The third thing that Paul's sermon showed the Jews was that
God's
grace is very wide.
It's for
all peoples. It's for you. If you go to Jesus He will
accept you.
The ancient Jews were very nationalistic and in some sense,
prejudiced against the Gentiles. They thought that God's
grace was for them and not for the Gentiles. When Paul told
them that the Lord said to him, (Acts 22:21)
"Go; I will send you far away to the Gentiles."

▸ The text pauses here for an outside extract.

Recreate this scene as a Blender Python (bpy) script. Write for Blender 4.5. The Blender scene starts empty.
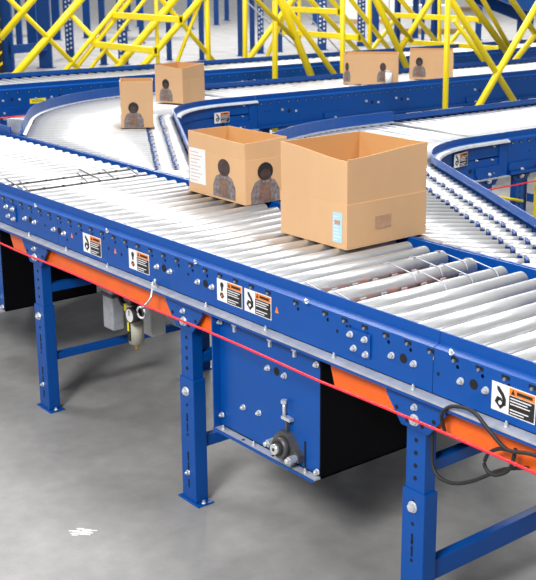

The crowd became incensed and said,
"Rid the earth of him!
He's not
fit to live!"
They made a fatal mistake. Besides looking to the law for
salvation, there was something else mingled with it- the
Jews placed hope in their
racial and national heritage. But
such cannot save them. We're all children of Adam and
because of that we're lost unless we're in Jesus.
The gospel does not cater to any sinful exclusivism or
prejudice. As John the Baptist said to the Jews, (Matthew
3:9f)
"And do not think you can say to yourselves,
'We have
Abraham as our father.'
I tell
you that out of these stones
God can
raise up children for Abraham.
The ax
is already at the root of the trees,
and
every tree that does not produce good fruit
will be
cut down and thrown into the fire."
And in John 8:44 Jesus said to the Jews,
"You belong to your father, the devil,"
Family connection will not get you into heaven. Racial
connection will not get you into heaven. You need Jesus.
But the
wonderful thing is that His grace reaches to you.
Don't
let anyone tell you that it doesn't. He loves sinners,
sinners everywhere. Some people seek to limit God's grace.
They think they have it and that it belongs to their little
exclusive club. They don't want to reach out and serve the
sinners around them. They think that God's grace is just
for them. Some rural churches can fall into that trap.
But the gospel is not limited like that. Jesus sent Paul to
the Gentiles. He sent him far from Jerusalem. So today He's
sent His message of salvation to you—embrace Him.
Turn from your sin and find life in Him.